A segunda barreira é econômica. Alguns esportes, como hipismo, automobilismo, tênis e vela, envolvem um custo financeiro alto. Seja na aquisição do equipamento, seja na manutenção do local de treino. Pense no tênis: ainda que a raquete não seja tão cara, no mesmo espaço onde 12 crianças podem jogar futebol de salão, apenas dois tenistas podem treinar ao mesmo tempo. E enquanto um jogo de futebol dura uma hora, um jogo de tênis dura muito mais. O resultado é que o custo de treinar tênis é muito maior.
Se a criança ou adolescente não tem apoio financeiro, não consegue começar ou continuar nos esportes caros. Como negros são estatisticamente mais pobres no Brasil, acabam excluídos desses esportes. Quantas vezes você viu um velejador negro brasileiro competindo em uma olimpíada?
O terceiro obstáculo é educacional. Como qualquer pessoa que já praticou qualquer esporte sabe, esporte é muito mais interessante quando praticado em grupo. Até correr é mais divertido quando se tem um parceiro de treino. E onde criamos nossas principais relações de amizade? Na escola. Onde aprendemos (ou deveríamos aprender) as regras e técnicas de um esporte? Na escola.
Mas poucas escolas dedicam qualquer espaço em seus currículos para esportes que não sejam futebol, basquete e vôlei. Entre as escolas públicas (onde a maioria negra estuda), poucas têm piscina, quadra de tênis, pista de atletismo ou mesmo um ginásio. Menos ainda professores que saibam as regras ou técnicas de esportes que não sejam os três óbvios. Entre as que têm algum tipo de atletismo, ele quase sempre é praticado como ‘tamanho único’, onde todos os estudantes praticam todos os esportes (basicamente corrida), sem levarmos em conta suas aptidões naturais, preferências pessoais e ritmo de desenvolvimento.

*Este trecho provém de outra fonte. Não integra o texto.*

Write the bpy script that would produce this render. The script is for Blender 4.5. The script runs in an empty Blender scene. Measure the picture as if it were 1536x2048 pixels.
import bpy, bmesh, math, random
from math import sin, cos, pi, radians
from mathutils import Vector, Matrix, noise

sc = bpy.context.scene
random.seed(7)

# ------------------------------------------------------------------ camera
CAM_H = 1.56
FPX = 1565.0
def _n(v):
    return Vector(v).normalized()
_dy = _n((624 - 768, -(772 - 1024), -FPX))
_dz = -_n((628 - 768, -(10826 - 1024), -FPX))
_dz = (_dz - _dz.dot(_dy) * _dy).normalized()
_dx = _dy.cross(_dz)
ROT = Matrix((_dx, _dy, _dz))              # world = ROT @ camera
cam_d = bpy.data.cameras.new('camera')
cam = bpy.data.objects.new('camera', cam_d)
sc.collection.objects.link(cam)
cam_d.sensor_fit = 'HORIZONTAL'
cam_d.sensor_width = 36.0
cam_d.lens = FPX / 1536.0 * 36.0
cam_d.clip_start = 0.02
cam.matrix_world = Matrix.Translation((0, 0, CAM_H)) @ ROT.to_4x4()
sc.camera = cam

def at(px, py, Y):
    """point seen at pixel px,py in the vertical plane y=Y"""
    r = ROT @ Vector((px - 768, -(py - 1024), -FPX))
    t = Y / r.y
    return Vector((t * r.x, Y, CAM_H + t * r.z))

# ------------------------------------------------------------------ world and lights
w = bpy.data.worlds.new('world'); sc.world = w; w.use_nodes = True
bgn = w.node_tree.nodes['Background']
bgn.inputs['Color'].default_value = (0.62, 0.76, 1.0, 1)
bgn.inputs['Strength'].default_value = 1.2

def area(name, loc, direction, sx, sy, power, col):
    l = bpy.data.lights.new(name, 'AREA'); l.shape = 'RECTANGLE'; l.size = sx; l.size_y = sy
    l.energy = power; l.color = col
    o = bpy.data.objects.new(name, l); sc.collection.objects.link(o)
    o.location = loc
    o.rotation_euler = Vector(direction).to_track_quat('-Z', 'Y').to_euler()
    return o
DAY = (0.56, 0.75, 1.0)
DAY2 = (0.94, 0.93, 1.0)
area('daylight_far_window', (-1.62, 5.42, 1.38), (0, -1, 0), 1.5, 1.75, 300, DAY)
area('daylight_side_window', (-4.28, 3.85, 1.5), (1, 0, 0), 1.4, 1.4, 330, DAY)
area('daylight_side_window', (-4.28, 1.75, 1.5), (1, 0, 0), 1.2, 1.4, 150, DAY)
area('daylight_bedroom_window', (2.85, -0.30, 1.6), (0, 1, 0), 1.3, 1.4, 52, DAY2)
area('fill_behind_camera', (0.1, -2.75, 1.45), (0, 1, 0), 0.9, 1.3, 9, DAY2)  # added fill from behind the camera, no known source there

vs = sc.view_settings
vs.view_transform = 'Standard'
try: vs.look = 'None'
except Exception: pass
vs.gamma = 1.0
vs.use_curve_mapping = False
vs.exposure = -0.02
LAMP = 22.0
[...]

Por fim, existe o problema urbanístico. Mesmo se a criança escapar de todos os outros preconceitos, encontre um bom técnico e resolva praticar determinado esporte no seu horário livre, ela precisa de um local. Mas como ela pode praticar tal esporte se em sua cidade não há uma pista de ciclismo, um local para praticar atletismo ou um ginásio adequado? E, mesmo em grandes cidades onde esses locais às vezes existem, eles quase sempre estão em bairros de classe média alta ou alta (quase sempre em clubes), longe de bairros pobres, onde a maioria da população negra mora, o que na prática impossibilita sua prática.
Com brancos sendo estatisticamente minoria no país, qualquer política de investimento para aumentar o número de medalhas brasileiras precisa não só focar em esportes que gerem mais medalhas com menos recursos humanos, mas também mitigar o preconceito que a vasta maioria da população sofre, ou continuaremos a desperdiçar seres humanos.